Importantly, the river branch would have allowed boats to ferry construction materials for the many pyramids built at that time. “The ancient Egyptians needed a major waterway to transport very heavy building materials and workers to the pyramid sites,” Ghoneim says. “So they used this branch like a highway.”
An ancient Egyptian stone relief depicts two fishermen with their catch. Fish caught from the Nile River may have fed the builders of the pyramids.
Photograph by KENNETH GARRETT, Nat Geo Image Collection
In some cases, the Ahramat branch ran only a few hundred feet from the pyramids themselves. Many pyramids were connected by causeways to temples on the ancient riverbank that may have served as harbors.
The vast size of the Ahramat branch, revealed during months of geophysical surveys and soil samples at selected spots, surprised the researchers.

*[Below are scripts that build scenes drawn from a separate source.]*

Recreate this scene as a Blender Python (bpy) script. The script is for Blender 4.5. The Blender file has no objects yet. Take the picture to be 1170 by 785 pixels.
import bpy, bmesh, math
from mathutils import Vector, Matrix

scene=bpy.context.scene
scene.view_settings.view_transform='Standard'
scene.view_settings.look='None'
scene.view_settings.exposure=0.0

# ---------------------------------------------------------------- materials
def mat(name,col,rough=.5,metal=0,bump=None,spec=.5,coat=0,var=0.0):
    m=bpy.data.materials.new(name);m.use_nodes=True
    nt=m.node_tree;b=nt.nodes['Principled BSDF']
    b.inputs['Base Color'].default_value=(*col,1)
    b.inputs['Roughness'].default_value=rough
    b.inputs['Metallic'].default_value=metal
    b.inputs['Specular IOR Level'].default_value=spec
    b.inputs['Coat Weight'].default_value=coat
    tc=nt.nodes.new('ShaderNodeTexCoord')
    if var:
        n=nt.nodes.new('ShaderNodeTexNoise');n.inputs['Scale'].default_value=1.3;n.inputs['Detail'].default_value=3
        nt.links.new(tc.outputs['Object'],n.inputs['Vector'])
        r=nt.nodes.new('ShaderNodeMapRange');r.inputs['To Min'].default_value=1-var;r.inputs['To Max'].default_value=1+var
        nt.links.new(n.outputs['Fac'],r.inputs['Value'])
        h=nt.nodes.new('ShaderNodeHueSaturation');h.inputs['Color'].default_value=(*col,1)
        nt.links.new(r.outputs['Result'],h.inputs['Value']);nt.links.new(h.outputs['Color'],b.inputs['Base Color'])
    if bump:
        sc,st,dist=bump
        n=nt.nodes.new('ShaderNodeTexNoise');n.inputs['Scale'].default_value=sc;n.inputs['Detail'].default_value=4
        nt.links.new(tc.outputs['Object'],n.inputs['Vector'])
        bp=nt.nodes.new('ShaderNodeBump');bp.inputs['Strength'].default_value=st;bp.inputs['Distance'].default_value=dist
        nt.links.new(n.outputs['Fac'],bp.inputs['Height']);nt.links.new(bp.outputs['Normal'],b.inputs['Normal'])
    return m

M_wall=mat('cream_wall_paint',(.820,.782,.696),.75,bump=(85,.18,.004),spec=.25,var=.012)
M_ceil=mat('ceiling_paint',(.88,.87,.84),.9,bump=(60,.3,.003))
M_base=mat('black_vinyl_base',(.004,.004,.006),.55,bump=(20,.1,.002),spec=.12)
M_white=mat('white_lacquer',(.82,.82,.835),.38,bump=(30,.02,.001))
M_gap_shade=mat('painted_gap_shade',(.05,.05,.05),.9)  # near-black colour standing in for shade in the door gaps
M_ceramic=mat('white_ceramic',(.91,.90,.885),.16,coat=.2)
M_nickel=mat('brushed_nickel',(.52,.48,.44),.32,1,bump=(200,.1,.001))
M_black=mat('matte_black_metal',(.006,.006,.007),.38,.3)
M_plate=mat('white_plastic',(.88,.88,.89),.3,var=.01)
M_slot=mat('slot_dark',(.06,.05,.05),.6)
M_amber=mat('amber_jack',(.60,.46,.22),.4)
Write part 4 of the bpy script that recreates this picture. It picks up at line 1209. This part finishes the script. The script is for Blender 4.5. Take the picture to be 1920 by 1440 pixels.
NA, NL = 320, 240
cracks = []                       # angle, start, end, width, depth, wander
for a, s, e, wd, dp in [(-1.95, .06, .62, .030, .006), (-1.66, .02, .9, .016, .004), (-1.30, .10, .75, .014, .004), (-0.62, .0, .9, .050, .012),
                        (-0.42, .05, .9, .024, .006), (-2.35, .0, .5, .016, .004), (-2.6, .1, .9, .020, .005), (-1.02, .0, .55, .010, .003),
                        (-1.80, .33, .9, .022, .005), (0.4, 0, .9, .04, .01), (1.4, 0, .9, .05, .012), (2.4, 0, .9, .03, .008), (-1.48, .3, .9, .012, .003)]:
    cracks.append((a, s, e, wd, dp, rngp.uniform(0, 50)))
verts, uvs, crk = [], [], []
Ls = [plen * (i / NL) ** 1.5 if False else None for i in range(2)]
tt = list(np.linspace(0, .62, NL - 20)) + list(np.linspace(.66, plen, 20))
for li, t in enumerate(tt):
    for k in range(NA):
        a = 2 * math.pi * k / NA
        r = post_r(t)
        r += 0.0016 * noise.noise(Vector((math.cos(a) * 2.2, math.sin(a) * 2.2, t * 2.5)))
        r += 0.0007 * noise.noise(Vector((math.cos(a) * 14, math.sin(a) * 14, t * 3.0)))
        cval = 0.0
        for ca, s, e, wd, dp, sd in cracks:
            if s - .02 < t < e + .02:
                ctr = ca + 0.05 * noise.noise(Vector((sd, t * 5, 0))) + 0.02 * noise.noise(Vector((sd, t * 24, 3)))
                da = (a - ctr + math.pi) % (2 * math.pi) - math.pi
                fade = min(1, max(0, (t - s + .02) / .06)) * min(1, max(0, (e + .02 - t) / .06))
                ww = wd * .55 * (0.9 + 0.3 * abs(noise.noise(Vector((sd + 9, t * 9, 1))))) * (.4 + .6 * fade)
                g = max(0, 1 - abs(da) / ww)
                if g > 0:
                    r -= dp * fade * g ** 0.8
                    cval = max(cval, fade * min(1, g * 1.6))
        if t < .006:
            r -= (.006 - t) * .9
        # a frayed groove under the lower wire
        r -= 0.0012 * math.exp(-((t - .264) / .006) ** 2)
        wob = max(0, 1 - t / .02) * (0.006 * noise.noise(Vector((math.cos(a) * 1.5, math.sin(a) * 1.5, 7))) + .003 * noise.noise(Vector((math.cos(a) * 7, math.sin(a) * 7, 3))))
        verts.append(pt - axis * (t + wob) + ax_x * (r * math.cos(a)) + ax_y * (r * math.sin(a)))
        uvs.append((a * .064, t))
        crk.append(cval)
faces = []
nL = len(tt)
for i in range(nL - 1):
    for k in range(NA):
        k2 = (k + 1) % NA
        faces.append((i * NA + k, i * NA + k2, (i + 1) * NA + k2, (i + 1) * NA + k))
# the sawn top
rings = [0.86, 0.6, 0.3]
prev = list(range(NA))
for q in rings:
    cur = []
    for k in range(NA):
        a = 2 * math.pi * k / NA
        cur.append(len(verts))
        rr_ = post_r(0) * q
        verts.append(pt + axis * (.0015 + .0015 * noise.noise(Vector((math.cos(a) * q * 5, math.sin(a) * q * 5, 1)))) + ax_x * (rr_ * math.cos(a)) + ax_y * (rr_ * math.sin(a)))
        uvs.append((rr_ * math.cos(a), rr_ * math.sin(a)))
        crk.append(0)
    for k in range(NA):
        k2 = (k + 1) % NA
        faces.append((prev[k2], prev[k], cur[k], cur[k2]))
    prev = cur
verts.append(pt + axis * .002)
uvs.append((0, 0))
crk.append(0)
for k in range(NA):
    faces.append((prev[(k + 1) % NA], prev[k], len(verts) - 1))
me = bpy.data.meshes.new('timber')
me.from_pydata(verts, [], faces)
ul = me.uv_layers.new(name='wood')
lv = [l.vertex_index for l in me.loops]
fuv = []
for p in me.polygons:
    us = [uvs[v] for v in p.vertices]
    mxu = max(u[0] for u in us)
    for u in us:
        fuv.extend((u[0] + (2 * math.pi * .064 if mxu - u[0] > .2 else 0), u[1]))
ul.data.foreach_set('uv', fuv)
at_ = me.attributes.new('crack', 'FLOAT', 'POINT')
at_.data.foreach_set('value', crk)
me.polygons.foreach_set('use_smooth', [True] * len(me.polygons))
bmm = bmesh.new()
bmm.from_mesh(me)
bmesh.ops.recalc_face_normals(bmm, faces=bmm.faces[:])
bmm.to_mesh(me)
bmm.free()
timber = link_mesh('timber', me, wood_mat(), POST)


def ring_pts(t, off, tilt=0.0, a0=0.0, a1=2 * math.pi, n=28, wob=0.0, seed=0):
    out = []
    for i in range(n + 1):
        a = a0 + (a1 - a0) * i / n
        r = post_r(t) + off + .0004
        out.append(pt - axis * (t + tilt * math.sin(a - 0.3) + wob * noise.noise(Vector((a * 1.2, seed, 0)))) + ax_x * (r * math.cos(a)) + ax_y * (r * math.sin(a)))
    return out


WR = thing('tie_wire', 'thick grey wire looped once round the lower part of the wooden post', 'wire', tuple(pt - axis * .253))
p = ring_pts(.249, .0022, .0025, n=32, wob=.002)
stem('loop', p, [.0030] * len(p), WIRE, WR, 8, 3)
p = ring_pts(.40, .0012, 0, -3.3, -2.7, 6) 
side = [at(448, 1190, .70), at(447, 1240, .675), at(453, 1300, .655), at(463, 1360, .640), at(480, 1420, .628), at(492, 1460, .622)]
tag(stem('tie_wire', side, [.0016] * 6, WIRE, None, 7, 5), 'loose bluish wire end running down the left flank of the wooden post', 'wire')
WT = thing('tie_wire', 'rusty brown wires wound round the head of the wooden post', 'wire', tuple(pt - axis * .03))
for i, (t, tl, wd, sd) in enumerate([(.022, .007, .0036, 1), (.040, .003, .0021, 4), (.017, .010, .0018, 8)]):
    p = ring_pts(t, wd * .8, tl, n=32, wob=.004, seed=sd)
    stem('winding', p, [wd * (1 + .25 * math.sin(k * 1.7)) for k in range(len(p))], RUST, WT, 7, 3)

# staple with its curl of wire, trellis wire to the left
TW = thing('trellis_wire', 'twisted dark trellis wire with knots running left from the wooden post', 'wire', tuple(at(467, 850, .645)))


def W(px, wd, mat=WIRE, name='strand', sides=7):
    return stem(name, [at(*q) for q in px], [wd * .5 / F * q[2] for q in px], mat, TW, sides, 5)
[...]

It was typically more than a quarter of a mile across, and their study suggests it widened at the northern end to form an inlet near Giza.
“It’s a big branch, similar to the width of the current Nile,” Ghoneim says. “And its proximity to the pyramid sites implies a functional waterway of great importance during ancient Egypt.”
Two-way traffic
Today, however, almost the entire Ahramat branch has disappeared; the study suggests it started moving east and silting up by about 2000 B.C., perhaps from geological activity and windblown sand from the Western Desert.
The researchers found that pyramids built during Egypt’s Middle Kingdom, from about 2040 until about 1780 B.C., were built further east than those built during the Old Kingdom—presumably to be closer to the Ahramat branch as it migrated eastwards.
But Bunbury thinks the silting process could have been worsened by the pyramid-building activities themselves, and that it may have started even earlier, by about 2500 B.C.
At that time the Shepseskaf Masataba—a flat-roofed tomb, rather than a full pyramid—was built between Saqqara and Dahshur; and the diminishing Ahramat branch could explain why it was hurried: “It was a bit of a minimal job, because water transport was more difficult,” Bunbury says.
University of Marseilles palynologist Hader Sheisha also wasn’t involved in the latest study; but she has examined ancient environmental evidence for a water channel near Giza, which may correspond to the Ahramat branch.
Sheisha notes the size and depth of the Ahramat branch challenge some existing theories, such as the idea that the waterway supplying the pyramid sites was narrow and shallow along its length, and therefore probably over-crowded with boat traffic. But Ghoneim believes that the Ahramat branch would have been large enough for boat traffic in both directions.
An aerial view of the Step Pyramid of Djoser, which today is located in the desert near irrigated fields.
Photograph by KENNETH GARRETT, Nat Geo Image Collection
The research team’s next step will be to radiocarbon date the remains of plants and seashells in buried sediments to fix the ages of the Ahramat branch over the time it was in use; and to continue to map the waterway north and the south beyond its 40-mile stretch beside the pyramids.
“This part of the branch is located in northern Egypt—we still have middle Egypt and southern Egypt that have not been covered yet,” Ghoneim says. “We are going to expand our analysis to see where this branch started, probably near the border with Sudan.”